Like footnotes, do you?
I do. Some fiction authors pull them off well. Think Terry Pratchett, whose footnotes are worth reading, no matter how they might interrupt the flow of the novel.
And I don't. I edit technical documents for a living. Some of them contain footnotes. It is my professional goal to integrate the phrase "hi poopsie" into a document before I die, and I think a footnote might be the place to do so. Although in technical documents, only auditors and the anal retentive look at footnotes. There are plenty of those in the Energy-Indusrial-Military complex in which I work. I'd be found out and ratted out and, well, something like this might well happen:
I'd be in the role of Newman, of course, whimpering like a puppy.
But footnotes bring us to the author William Jacob Cuppy who -- and here's another way he resembles me -- "knows more irrelevant facts than any mane alive," Untermeyer writes. It's these facts that fill the footnotes and otherwise nonsensical body of Cuppy's books and short articles.

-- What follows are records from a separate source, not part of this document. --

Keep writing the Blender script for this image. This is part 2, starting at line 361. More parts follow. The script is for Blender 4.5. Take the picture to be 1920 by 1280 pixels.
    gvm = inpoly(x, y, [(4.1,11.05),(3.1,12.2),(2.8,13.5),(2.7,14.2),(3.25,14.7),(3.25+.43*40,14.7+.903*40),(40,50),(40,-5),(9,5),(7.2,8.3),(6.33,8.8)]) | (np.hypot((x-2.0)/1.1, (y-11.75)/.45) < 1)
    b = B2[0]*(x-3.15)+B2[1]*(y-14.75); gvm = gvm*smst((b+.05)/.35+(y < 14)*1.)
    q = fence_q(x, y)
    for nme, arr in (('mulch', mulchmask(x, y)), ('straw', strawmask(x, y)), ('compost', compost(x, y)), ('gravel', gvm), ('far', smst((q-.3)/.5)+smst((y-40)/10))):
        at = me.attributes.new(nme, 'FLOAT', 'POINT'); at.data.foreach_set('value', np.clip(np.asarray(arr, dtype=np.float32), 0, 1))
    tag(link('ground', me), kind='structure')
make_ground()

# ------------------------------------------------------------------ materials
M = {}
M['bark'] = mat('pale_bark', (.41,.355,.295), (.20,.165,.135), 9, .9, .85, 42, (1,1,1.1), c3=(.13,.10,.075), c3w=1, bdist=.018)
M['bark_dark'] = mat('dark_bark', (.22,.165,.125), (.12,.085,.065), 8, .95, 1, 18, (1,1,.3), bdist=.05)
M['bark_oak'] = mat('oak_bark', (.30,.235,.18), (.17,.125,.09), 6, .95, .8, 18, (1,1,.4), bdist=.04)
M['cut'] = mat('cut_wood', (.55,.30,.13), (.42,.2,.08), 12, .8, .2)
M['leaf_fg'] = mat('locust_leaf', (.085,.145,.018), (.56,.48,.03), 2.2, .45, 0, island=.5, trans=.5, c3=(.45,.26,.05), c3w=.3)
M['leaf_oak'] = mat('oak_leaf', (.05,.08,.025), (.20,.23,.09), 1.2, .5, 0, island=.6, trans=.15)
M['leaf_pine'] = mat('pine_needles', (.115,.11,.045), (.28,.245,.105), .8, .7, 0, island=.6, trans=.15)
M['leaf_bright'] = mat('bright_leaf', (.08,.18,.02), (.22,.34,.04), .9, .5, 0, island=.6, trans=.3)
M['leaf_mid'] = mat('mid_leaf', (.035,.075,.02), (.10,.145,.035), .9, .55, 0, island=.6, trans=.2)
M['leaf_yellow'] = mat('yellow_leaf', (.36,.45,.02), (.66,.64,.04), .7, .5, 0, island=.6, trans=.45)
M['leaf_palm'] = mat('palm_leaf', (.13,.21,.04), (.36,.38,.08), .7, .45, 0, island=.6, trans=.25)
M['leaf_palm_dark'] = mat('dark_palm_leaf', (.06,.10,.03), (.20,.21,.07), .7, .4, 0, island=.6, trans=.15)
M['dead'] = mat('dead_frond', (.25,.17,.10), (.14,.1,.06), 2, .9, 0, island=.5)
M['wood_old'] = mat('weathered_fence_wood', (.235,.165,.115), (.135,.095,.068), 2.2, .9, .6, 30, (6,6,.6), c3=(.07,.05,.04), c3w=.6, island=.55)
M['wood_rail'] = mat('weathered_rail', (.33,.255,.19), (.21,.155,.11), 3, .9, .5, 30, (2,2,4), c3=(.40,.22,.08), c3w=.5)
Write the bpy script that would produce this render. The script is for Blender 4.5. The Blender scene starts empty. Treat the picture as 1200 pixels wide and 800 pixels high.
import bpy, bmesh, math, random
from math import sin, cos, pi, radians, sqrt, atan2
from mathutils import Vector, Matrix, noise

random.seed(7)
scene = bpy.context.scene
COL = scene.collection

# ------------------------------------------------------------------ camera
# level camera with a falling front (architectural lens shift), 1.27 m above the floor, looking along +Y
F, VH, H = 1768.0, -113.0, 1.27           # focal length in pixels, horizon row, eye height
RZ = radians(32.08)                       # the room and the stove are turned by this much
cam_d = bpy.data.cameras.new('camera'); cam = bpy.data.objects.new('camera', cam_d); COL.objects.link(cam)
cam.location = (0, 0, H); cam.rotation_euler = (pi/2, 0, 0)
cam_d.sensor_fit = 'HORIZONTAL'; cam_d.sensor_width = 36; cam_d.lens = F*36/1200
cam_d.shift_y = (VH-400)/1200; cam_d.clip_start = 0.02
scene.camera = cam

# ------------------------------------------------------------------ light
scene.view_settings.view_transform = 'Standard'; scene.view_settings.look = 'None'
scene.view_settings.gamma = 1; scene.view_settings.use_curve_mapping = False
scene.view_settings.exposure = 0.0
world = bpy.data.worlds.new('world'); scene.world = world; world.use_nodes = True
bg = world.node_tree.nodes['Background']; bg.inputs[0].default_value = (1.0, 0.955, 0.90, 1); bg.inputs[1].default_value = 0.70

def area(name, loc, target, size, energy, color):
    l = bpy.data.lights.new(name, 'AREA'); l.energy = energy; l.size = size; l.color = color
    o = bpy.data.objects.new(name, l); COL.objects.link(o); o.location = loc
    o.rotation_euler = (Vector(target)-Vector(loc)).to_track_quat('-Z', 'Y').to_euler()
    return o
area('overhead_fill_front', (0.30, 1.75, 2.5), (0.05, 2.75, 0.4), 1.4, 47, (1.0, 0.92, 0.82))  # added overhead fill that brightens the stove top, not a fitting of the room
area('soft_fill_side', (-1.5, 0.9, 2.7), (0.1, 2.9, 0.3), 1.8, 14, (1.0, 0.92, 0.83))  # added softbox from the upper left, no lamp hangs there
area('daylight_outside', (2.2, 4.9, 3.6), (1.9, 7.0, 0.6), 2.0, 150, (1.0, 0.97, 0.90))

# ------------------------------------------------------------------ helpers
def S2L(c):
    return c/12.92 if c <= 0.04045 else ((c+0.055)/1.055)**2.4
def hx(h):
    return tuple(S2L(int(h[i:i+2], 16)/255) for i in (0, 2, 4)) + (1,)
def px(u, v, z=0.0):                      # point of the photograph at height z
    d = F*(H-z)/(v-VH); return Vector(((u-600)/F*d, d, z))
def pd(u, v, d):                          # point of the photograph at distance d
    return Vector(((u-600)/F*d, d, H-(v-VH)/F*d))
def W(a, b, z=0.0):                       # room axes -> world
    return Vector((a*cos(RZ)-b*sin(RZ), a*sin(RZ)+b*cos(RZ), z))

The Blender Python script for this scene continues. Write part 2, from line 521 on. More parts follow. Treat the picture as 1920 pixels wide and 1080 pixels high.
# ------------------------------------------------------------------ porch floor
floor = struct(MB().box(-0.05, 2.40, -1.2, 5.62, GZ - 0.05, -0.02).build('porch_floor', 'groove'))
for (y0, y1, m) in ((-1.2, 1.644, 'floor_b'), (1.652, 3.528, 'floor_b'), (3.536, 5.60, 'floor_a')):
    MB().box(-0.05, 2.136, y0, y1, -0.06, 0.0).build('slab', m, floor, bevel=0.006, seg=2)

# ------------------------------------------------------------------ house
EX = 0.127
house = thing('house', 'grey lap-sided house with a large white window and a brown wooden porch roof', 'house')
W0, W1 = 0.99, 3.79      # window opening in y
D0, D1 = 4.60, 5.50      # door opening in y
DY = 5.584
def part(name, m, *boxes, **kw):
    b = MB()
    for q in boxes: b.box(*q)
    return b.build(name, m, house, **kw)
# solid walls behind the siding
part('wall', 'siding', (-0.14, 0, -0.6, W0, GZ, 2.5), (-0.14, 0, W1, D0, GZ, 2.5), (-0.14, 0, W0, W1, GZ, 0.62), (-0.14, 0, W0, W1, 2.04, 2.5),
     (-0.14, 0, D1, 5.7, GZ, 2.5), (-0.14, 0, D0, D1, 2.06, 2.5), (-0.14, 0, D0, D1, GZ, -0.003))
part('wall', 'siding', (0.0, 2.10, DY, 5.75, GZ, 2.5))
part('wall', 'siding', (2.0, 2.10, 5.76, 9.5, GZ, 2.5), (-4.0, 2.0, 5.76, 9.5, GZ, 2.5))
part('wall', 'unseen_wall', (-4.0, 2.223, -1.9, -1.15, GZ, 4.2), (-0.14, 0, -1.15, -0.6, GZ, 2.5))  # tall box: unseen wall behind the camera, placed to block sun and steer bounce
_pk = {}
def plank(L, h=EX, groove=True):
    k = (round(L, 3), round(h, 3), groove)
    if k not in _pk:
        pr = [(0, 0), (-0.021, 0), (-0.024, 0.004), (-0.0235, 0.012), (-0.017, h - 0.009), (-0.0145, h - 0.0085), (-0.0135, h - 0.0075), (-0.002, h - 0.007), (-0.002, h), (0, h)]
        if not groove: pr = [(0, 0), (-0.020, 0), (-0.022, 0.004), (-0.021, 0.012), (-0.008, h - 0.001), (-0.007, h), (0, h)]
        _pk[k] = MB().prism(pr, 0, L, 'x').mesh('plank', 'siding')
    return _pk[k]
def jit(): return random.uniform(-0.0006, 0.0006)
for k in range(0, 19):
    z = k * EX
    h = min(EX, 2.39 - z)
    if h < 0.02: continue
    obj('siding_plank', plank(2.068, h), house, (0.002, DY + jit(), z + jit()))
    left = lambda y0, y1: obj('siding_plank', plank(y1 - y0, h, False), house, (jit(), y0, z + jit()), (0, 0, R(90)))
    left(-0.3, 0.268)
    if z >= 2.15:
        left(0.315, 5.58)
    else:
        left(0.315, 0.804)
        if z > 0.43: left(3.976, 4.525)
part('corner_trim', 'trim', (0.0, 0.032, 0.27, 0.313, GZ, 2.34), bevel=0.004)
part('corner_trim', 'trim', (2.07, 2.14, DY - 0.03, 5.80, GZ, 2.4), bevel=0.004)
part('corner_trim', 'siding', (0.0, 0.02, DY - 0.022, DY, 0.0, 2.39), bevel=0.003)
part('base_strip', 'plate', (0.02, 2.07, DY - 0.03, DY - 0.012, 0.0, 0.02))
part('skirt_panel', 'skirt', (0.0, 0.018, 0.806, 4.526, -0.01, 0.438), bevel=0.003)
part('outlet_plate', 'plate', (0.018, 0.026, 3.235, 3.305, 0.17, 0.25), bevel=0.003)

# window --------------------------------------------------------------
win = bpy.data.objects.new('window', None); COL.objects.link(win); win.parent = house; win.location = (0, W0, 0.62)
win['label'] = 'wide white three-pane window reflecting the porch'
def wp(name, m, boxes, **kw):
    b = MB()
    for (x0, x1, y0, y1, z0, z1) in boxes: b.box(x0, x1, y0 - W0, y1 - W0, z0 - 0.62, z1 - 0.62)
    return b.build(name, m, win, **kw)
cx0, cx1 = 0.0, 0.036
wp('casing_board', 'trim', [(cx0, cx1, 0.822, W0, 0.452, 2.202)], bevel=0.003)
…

He's most noted for his book "How to Be A Hermit," of which I'd love a copy.
Untermeyer offers three of Cuppy's smaller works, "The Goldfish," "The Pterodactyl," and "The Pleiosaur." Here's "The Goldfish" (click on the image to embiggen; if I do it here, it makes my margins all off):
My favorite: Queen Victoria had a Goldfish. [Footnote: This statement is offered without documentation. It is based upon the self-evident truth that if Queen Victoria did not have a Goldfish, then history has no meaning and might as well stop.] Few authors use footnotes to the wiseassery extent as this. I applaud him.